* [What the task requires]: Could you repeat, exactly as they stand, the lines between the one with "Build this scene" and the one with "R = math.radians", inclusive, minus the pictures?

* [Provided material]:
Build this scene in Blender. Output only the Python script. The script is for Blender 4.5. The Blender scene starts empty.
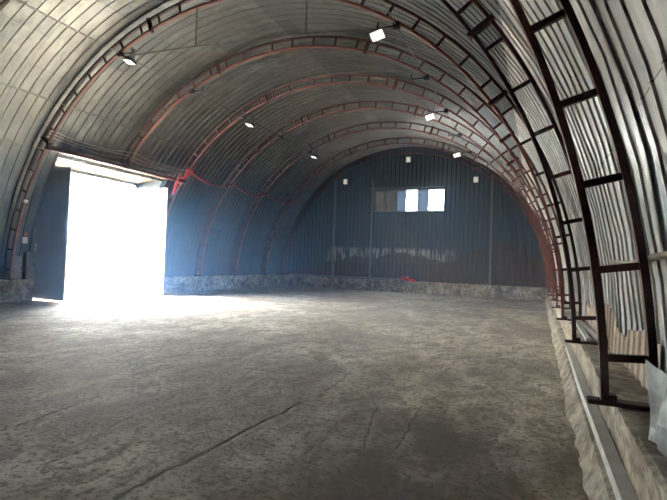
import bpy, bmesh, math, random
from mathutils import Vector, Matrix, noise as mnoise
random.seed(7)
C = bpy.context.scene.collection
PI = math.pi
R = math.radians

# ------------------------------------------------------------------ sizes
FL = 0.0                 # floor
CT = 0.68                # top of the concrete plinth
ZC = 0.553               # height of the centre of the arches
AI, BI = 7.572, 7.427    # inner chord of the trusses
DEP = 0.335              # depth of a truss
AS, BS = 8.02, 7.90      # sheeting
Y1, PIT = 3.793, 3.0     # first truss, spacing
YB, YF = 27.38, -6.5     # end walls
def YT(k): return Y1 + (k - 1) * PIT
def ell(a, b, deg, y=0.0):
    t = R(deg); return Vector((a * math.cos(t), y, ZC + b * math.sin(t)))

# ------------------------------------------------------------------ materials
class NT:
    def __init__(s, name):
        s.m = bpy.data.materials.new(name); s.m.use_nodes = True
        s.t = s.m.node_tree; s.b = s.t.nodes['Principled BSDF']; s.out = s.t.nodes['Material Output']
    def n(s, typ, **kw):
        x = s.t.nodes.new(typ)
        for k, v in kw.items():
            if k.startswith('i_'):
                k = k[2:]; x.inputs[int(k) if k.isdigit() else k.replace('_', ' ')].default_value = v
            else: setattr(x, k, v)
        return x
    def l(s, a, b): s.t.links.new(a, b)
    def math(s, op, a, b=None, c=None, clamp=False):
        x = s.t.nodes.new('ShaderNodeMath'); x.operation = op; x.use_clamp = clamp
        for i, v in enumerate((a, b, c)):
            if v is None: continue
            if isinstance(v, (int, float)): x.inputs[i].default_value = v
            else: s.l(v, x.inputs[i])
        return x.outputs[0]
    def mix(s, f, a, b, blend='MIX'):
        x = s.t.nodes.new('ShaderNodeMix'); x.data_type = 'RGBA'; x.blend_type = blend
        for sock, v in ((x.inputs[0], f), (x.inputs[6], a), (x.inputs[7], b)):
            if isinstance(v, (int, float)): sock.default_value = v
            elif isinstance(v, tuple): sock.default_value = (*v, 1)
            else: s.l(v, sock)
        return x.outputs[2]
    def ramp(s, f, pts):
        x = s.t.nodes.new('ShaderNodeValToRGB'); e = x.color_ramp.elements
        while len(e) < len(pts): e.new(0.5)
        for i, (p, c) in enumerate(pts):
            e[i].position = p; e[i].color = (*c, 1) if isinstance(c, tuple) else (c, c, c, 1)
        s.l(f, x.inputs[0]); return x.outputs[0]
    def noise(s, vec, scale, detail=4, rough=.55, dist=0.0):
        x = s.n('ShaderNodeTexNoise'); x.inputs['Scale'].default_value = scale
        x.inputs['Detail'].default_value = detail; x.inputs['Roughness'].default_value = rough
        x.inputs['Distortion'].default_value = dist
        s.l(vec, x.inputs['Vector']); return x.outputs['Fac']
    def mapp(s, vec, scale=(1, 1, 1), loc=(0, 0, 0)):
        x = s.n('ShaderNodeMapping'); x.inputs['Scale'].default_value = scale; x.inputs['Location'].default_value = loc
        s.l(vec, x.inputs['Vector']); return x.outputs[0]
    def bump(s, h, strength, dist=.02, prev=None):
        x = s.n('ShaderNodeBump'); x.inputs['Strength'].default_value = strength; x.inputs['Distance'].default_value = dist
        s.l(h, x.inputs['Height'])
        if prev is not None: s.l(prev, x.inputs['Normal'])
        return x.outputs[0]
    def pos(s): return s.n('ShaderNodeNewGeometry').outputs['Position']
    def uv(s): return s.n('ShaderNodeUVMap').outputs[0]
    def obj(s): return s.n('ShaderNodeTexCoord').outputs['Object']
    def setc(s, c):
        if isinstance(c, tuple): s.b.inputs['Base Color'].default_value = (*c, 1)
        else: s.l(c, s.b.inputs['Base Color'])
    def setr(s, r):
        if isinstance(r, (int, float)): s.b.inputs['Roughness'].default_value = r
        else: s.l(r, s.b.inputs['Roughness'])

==

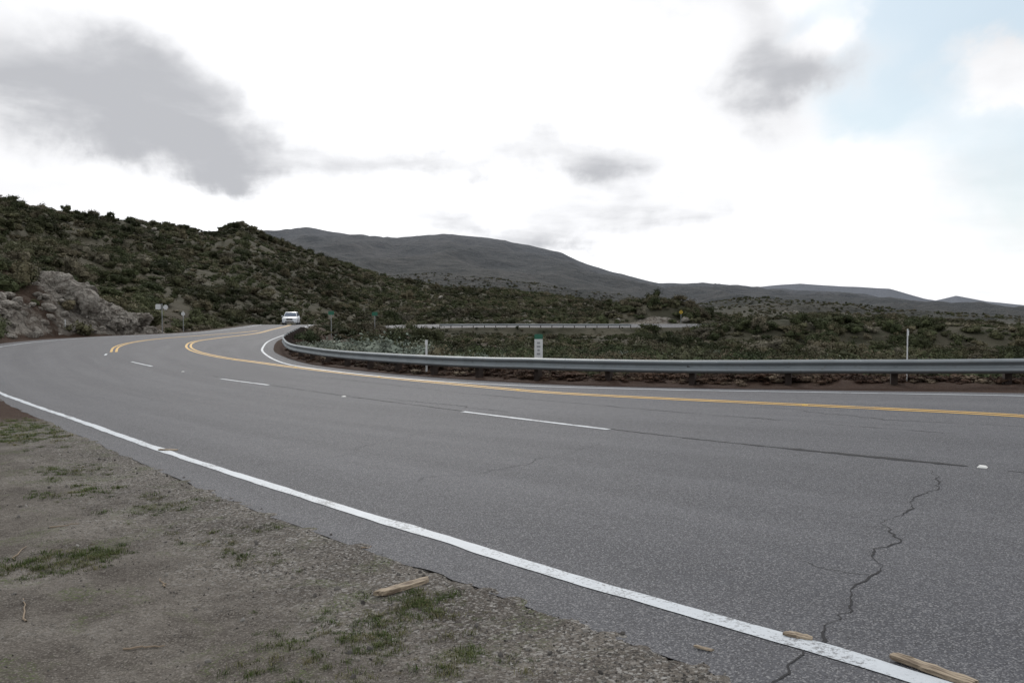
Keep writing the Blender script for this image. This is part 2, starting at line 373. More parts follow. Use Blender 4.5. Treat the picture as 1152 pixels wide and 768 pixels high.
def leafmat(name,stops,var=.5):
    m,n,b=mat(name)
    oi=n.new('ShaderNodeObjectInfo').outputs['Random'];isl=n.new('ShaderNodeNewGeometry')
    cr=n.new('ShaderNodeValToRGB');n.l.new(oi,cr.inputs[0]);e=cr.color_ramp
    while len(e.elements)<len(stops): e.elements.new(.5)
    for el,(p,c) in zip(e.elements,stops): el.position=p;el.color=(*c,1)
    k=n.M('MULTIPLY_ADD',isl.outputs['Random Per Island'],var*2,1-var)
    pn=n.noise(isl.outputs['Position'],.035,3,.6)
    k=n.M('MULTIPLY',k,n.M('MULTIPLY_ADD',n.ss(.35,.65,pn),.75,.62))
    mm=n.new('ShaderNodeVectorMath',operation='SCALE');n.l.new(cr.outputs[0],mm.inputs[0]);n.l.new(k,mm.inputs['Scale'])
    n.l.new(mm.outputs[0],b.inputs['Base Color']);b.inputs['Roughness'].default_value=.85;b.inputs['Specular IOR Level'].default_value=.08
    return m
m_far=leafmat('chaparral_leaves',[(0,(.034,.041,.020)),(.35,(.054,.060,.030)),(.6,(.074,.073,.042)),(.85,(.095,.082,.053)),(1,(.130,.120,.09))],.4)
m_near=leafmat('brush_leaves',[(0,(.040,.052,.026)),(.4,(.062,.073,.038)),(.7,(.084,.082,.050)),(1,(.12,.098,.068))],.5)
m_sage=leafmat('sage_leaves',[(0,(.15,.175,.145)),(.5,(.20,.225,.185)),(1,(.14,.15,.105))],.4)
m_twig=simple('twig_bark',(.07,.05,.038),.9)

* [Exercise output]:
Build this scene in Blender. Output only the Python script. The script is for Blender 4.5. The Blender scene starts empty.
import bpy, bmesh, math, random
from mathutils import Vector, Matrix, noise as mnoise
random.seed(7)
C = bpy.context.scene.collection
PI = math.pi
R = math.radians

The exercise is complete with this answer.